Zicklin Grad Students Inspired by Viola Davis at Harvard Business Review Anniversary Party
April 25, 2023
L to R: Hoover, Augustus, Vasconez, Meyers, Prof. Melaku, Gressin, Obasi
When the Harvard Business Review celebrated its centennial recently, Assistant Professor Tsedale Melaku, PhD (Narendra Paul Loomba Department of Management), was invited to the event by her HBR editor. That wasn’t surprising, as Dr. Melaku frequently publishes in the magazine. But she didn’t expect her editor to extend the offer to seven students from the Zicklin School.

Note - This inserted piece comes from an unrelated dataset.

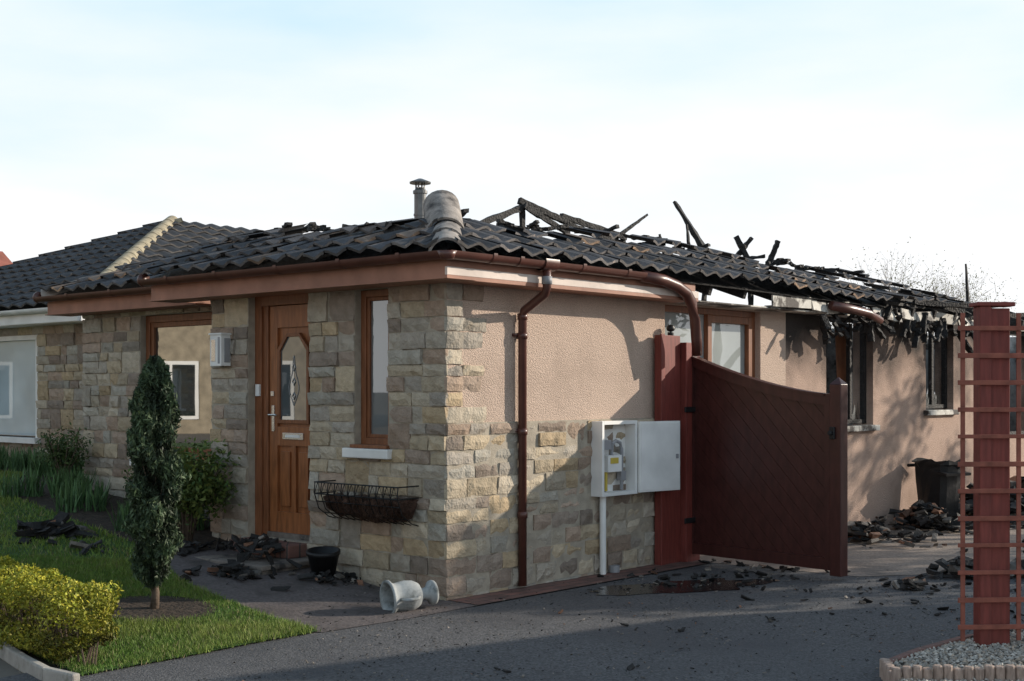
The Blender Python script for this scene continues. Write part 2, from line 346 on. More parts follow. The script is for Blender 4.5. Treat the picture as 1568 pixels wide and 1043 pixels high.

It was quite the plum invitation. The event, held on March 7 at Jazz at Lincoln Center, featured a string of A-list speakers, including actress and producer Viola Davis; international human rights attorney Amal Clooney; former IBM chief Ginni Rometty; Ian Bremmer (founder of political risk management consultancy Eurasia Group); Rich Lesser (global chair of BCG); and best-selling business author Marcus Buckingham.
Melaku first invited two doctoral candidates she advises—Anthony Meyers and Onyeka Obasi. But she wanted to include some MBA candidates too, so with the help of Interim Dean Paquita Davis Friday, PhD, and the Graduate Career Management Center’s Justyn Makarewycz, Melaku reached out to a group of Full-Time and Evening MBA candidates to see who would be available to attend.
After one invitee had to cancel because of a last-minute conflict, six Zicklin students attended the HBR party with Melaku: four MBA students—Blake Augustus (MBA, ’24), Laura Gressin (MBA, ’24), Paul Hoover (MBA, ’24), and Gonzalo Vasconez (MBA, ’23)—in addition to doctoral candidates Meyers and Obasi.
“I felt very lucky to be there,” said MBA student Laura Gressin. “I come from the Dominican Republic and being in that room with so many people I aspire to be was powerful to me.”
MBA candidate Gonzalo Vasconez appreciated the opportunity to network with other MBA students and with executives from various companies. But his biggest takeaway was a line from Viola Davis’ speech: “She told us, ‘Never let anyone define who and what you want to be,’” Gonzalo said. “She urged us to do as she did with her acting career—find out what we want to become and pursue it without letting anybody influence us to change that.”
“Opportunities like this, which take us out of the classroom and put us in a space of learning with scholars working to positively impact the business community, are essential to the learning experience,” declared Anthony Meyers, a second-year doctoral student whose research focuses on organizational behavior. “The questions the speakers were asking—What does it mean to be a role model? How do you address conflict?—are as applicable outside the workplace as they are within it.”
For her part, Melaku was humbled at how appreciative the students were. “They were so grateful to be invited to the event,” she said. “But what’s the point of being a professor if not to share these experiences with students?”